How to compute the limit. My first instinct was to convert the expression in a fraction and use l'hopitals rule, but the didnt seem like it was going anywhere. Are there any better approaches to evaluating this limit?
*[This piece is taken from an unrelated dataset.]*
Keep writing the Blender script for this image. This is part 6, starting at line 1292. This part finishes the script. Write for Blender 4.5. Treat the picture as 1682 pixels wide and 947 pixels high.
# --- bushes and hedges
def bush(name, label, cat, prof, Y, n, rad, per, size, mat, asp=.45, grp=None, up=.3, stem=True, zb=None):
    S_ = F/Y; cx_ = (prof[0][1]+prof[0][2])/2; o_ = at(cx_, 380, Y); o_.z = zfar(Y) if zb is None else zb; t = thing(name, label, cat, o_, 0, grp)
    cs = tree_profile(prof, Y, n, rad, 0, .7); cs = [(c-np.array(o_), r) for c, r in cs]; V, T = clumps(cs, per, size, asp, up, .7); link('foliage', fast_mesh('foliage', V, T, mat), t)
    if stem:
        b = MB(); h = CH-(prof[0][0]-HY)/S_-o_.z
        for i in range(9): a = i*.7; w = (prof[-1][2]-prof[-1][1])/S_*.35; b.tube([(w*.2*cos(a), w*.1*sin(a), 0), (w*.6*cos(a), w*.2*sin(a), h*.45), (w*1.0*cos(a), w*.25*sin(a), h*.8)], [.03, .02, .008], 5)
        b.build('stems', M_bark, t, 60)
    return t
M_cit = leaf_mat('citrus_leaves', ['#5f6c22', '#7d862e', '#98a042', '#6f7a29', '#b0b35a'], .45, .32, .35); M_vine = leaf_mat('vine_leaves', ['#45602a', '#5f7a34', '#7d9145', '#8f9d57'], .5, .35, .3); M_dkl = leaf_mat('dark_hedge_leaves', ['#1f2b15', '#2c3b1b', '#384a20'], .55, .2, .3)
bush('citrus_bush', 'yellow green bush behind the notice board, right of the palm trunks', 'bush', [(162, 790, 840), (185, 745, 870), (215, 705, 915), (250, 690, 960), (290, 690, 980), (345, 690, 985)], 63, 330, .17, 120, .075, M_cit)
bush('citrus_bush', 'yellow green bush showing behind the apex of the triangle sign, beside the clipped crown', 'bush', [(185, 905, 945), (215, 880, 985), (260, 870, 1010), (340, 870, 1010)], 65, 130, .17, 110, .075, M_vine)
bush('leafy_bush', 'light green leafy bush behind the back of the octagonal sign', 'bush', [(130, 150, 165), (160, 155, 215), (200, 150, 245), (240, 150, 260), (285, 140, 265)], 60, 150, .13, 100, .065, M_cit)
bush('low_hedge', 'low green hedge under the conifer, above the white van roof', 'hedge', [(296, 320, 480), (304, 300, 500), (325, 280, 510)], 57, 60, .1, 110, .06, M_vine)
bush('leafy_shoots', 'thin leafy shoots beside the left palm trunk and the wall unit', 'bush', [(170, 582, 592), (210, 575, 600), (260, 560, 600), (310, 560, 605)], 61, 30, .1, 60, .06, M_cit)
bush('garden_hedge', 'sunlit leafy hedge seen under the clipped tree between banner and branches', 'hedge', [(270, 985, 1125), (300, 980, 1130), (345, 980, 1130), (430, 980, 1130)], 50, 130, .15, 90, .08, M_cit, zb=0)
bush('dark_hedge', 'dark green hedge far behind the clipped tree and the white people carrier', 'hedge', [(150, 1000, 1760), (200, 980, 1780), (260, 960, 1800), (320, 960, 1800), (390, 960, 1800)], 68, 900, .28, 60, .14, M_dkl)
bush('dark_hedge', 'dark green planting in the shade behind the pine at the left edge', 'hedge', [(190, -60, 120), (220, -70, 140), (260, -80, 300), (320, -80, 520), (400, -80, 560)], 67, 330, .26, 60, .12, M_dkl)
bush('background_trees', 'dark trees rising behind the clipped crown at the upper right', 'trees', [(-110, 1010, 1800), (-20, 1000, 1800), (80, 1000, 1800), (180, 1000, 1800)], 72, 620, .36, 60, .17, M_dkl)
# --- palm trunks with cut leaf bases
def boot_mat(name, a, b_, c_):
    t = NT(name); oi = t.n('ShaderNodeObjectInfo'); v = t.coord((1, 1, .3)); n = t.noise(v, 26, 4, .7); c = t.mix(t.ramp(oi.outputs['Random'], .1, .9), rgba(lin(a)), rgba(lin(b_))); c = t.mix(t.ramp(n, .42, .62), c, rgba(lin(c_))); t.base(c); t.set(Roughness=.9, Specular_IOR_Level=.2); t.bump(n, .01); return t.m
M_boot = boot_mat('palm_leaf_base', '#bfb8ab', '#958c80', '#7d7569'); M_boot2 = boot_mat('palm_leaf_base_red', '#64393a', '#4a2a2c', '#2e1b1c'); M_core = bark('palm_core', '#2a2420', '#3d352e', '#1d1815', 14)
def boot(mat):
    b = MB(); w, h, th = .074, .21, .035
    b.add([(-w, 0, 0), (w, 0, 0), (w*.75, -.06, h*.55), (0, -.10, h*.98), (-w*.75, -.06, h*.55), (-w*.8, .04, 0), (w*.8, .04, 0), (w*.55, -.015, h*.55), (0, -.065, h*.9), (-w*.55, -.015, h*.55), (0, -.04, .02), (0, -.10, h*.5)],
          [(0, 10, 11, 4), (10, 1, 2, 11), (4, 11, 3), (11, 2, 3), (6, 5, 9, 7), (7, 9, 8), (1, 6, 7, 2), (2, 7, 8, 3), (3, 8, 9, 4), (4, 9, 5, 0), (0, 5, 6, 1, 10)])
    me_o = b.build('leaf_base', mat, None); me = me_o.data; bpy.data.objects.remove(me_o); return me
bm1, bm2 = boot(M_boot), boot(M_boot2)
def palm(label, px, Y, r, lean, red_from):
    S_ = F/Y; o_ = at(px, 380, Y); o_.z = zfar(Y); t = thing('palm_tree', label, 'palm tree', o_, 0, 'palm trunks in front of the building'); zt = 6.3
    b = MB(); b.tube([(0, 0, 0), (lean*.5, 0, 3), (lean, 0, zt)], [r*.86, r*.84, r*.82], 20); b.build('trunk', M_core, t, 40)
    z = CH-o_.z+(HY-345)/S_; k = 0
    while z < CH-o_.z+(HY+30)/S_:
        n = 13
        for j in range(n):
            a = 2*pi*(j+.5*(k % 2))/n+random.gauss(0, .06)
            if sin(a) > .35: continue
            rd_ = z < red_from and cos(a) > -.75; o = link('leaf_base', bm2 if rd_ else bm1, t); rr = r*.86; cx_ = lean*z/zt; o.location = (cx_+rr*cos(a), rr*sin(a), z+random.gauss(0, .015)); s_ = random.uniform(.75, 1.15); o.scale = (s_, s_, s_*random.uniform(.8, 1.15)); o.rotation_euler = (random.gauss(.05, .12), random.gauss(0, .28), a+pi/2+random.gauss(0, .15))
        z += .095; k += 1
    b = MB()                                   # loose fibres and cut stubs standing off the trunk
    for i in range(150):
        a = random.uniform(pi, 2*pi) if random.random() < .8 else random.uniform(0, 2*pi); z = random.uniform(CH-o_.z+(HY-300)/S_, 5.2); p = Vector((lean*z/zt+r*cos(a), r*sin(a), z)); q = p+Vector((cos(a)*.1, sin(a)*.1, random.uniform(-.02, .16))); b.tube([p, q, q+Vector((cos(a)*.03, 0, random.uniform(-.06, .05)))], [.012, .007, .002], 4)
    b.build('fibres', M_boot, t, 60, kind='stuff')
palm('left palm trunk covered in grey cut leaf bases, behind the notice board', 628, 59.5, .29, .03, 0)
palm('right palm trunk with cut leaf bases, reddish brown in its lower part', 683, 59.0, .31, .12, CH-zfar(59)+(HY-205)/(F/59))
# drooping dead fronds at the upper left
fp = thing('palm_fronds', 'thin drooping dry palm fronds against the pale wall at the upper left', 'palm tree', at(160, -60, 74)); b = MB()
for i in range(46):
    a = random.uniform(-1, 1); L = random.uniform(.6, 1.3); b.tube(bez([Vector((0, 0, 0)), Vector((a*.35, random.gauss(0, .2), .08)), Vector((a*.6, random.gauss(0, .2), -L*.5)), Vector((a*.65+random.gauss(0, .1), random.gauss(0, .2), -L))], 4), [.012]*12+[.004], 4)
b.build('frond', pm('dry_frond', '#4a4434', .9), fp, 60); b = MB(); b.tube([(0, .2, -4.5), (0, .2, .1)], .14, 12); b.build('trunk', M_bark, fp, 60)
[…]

$$\lim_{x \to \infty}\left[x\left(1+\frac{1}{x}\right)^x-ex\right]$$
On
L'Hôpital's rule is fine, just write $$\lim_{x\to \infty} \frac{\left(1+\frac{1}{x}\right)^x-e}{\frac{1}{x}}$$
On
By letting $t=1/x\to 0$, we have that $$\begin{align} \lim_{x \to \infty} \left((1+\frac{1}{x})^xx-ex\right)&=\lim_{x \to \infty} \frac{\exp(x\log(1+\frac{1}{x}))-e}{1/x}\\ &=e\lim_{t \to 0} \frac{\exp\left(\frac{\log(1+t)}{t}-1\right)-1}{t}\\ &=e\lim_{t \to 0} \frac{\exp\left(\frac{\log(1+t)}{t}-1\right)-1}{\frac{\log(1+t)}{t}-1}\cdot \frac{\frac{\log(1+t)}{t}-1}{t}\\ &=e\cdot 1\cdot\lim_{t \to 0} \frac{\log(1+t)-t}{t^2}=-\frac{e}{2} \end{align}.$$
On
Writing $y=1/x$ you want:
$$\lim_{y\to 0^+}\frac{(1+y)^{1/y}-e}{y}.$$
Now you can apply L'Hopital. Since $f(y)=(1+y)^{1/y}=\exp\left(\frac{\log(1+y)}{y}\right)$ the derivative of the numerator is $$f'(y)=\left(\frac{1}{(1+y)y}-\frac{\log(1+y)}{y^2}\right)f(y)=\frac{y-(y+1)\log(y+1)}{(y+1)y^2}f(y)$$
We know $f(y)\to e$ and $\frac{1}{1+y}\to 1$ as $y\to 0^+.$ So:
$$\lim_{y\to 0^+}f'(y)=e\lim_{y\to 0^+}\frac{y-(y+1)\log(y+1)}{y^2}$$
Now, $\log(1+y)=y-\frac{y^2}{2}+O(y^3).$ So $$\begin{align}y-(y+1)\log(1+y)&=y-y\log(y+1)-\log(y+1)\\&=y-\left(y^2+O(y^3)\right)-\left(y-y^2/2+O(y^3)\right)\\&=-y^2/2+O(y^3).\end{align}$$
So $$\frac{y-(y+1)\log(y+1)}{y^2}=-\frac{1}{2}+O(y).$$
So the limit is $-\frac{e}{2}.$
$$\ln\left[\left(1+\frac1x\right)^x\right] =x\ln\left(1+\frac1x\right)=1-\frac1{2x}+O(x^{-2})$$ so $$\left(1+\frac1x\right)^x =e\exp\left(-\frac1{2x}+O(x^{-2})\right)=e\left(1-\frac1{2x}+O(x^{-2}) \right)$$ and so $$x\left(1+\frac1x\right)^x-ex\to-\frac e2$$ as $x\to\infty$.